Strona główna • Inne

Rozmowa z Bogdanem Chruścickim i Markiem Rudzińskim - komentatorami Eurosportu cz.1

Przedstawiamy pierwszą część naszej rozmowy z popularnymi komentatorami Eurosportu Bogdanem Chruścickim i Markiem Rudzińskim. Wykorzystaliśmy część pytań, które nadesłaliście. Rozmowę przeprowadziliśmy w czasie trwania zawodów Pucharu Świata w Zakopanem.

Pytanie: Gdzie panowie zaczynaliście komentatorską pracę ?

Bogdan Chruścicki: Od pisania, strasznie dawno temu. Byłem bardzo młodym człowiekiem, miałem niespełna 21 lat. Wygrałem wtedy konkurs, organizowany przez Polską Agencję Prasową i zacząłem w PAP-ie pisać. Ale nie o sporcie tylko o zupełnie innych rzeczach. Szybko jednak przeniosłem się do "Sztandaru Młodych" (gazeta codzienna - dop.red.) gdzie w roku 1970 trafiłem do działu sportowego. Moja kariera "przy mikrofonie" zaczęła się 1 stycznia 1977 r. w radio i trwa do dzisiaj.
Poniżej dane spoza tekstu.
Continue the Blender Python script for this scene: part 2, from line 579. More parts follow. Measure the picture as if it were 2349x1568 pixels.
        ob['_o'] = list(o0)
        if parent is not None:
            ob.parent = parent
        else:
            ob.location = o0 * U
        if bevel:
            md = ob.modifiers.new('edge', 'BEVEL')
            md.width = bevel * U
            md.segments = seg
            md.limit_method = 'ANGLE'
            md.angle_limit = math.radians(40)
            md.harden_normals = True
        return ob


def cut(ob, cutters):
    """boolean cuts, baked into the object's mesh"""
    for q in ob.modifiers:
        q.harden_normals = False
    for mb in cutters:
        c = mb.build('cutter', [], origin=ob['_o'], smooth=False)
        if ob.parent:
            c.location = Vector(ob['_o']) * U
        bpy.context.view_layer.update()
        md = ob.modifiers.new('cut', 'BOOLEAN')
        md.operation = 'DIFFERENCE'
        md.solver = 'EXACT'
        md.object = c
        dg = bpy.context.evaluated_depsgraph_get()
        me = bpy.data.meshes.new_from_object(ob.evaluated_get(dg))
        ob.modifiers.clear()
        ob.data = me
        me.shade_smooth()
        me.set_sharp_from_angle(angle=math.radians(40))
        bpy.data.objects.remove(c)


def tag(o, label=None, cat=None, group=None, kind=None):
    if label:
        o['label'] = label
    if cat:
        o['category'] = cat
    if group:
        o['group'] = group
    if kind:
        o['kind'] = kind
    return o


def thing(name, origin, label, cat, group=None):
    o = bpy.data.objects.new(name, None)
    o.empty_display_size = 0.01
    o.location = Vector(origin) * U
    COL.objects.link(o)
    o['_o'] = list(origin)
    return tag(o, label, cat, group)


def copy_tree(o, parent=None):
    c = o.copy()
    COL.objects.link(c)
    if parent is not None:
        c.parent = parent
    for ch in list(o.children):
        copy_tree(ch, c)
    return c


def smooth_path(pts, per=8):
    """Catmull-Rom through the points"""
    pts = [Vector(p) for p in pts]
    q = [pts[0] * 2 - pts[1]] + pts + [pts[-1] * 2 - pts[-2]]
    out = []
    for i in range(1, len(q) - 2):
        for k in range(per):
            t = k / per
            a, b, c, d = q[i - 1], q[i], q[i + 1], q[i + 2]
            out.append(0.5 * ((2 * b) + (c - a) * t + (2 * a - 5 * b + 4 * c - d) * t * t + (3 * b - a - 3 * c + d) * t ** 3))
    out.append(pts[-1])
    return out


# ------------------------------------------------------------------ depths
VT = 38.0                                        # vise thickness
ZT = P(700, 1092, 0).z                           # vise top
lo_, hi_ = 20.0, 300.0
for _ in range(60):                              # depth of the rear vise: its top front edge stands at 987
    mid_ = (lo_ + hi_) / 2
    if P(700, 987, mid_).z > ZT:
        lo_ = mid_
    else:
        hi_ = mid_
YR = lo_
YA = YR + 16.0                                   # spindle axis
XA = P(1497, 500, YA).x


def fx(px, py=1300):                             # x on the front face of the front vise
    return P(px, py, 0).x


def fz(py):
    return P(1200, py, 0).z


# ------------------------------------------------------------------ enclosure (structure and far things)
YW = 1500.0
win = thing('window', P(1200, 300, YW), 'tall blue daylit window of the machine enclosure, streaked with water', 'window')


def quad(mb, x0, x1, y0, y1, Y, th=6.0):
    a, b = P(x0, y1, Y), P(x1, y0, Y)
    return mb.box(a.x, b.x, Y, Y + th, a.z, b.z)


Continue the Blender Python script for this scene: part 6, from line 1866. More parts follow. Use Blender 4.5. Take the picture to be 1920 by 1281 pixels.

Marek Rudziński: Grałem wyczynowo w koszykówkę w warszawskiej Polonii. Po zakończeniu kariery sportowej, Michał Listkiewicz (obecny Prezes PZPN - dop.red.) powiedział mi, że w "Głosie Pracy" (gazeta codzienna - dop.red.) jest jedno wolne miejsce. Przyjęto mnie do pracy ale nie pracowałem tam długo, gdyż po "stanie wojennym" zamknięto "Głos Pracy". Przeniosłem się do "Sztandaru Młodych". Tam pracowałem niecałe pół roku, ponieważ zaproponowano mi przejście do radia. Kariera radiowa trwała więc od lipca 1982 do zakończenia Igrzysk Olimpijskich w Sydney w 2000r. I tak od 4 lat, podobnie jak Bogdan pracuję w Eurosporcie.

Pytanie: Co sprawiło że zainteresowaliście się panowie tak nietypową dyscypliną sportową jaką są skoki narciarskie ? Czy był to po prostu przymus czy skoki po prostu panom się podobały ?

M.R.: Ja lubiłem skoki od dziecka. Pamiętam relacje radiowe ze skoków Łaciaka na zawodach FIS w 1962r. Komentuje wiele sportów, a ktoś musiał te skoki komentować i tak proponowano mi to podczas IO czy MŚ i tak trwa to do dziś.

B.Ch: Mieszkałem trochę na Podhalu, w Białym Dunajcu. Byłem alpinistą, taternikiem, GOPR - owcem. Znałem wielu narciarzy i naturalną koleją rzeczy wszystkie dyscypliny narciarskie były mi bliskie.

Pytanie: Jakie wydarzenie zapadło panom najbardziej w pamięci?

B.Ch: Muszę powiedzieć, że medal Fortuny. Siedziałem w drukarni, w nocy przyszła wiadomość o medalu z agencji Reutersa. Nie wierzyliśmy w to. Byłem wtedy jednym z dziennikarzy, którzy "walczyli" o to by Fortuna pojechał na te Igrzyska, a największym orędownikiem wyjazdu tego zawodnika był Krzysztof Blaut.

M.R: To co działo się w Lilllehammer. Całe te Igrzyska. Piękna pogoda i wielkie zainteresowanie publiczności. Wielkie przeżycie dla mnie. Skoki też były piękne na tych Igrzyskach. Ostatnio to na pewno upadki, Goldbergera na MŚ w Lahti i ostatnio Morgensterna. W czasie komentowania takiego upadku komentator nie wie co powiedzieć, nie ma informacji co stało się zawodnikowi. Bardzo trudno jest wtedy dobrać słowa.

Pytanie: Czy przed Eurosportem pracowali panowie w jakiejś innej stacji telewizyjnej?

B.Ch: Poza Eurosportem nie pracowałem w żadnej innej telewizji.

M.R: Ja współpracowałem z telewizjami. W telewizji publicznej prowadziłem dzienniki sportowe, "Sportowe Niedziele", prowadziłem studio piłkarskich MŚ w 1990r, studio zimowych IO w Albertville w 1992. Później współpracowałem z innymi, nowopowstałymi telewizjami: dla HBO komentowałem boks, m.in. walkę Gołota-Lewis, dla Canal+ walkę Dariusza Michalczewskiego.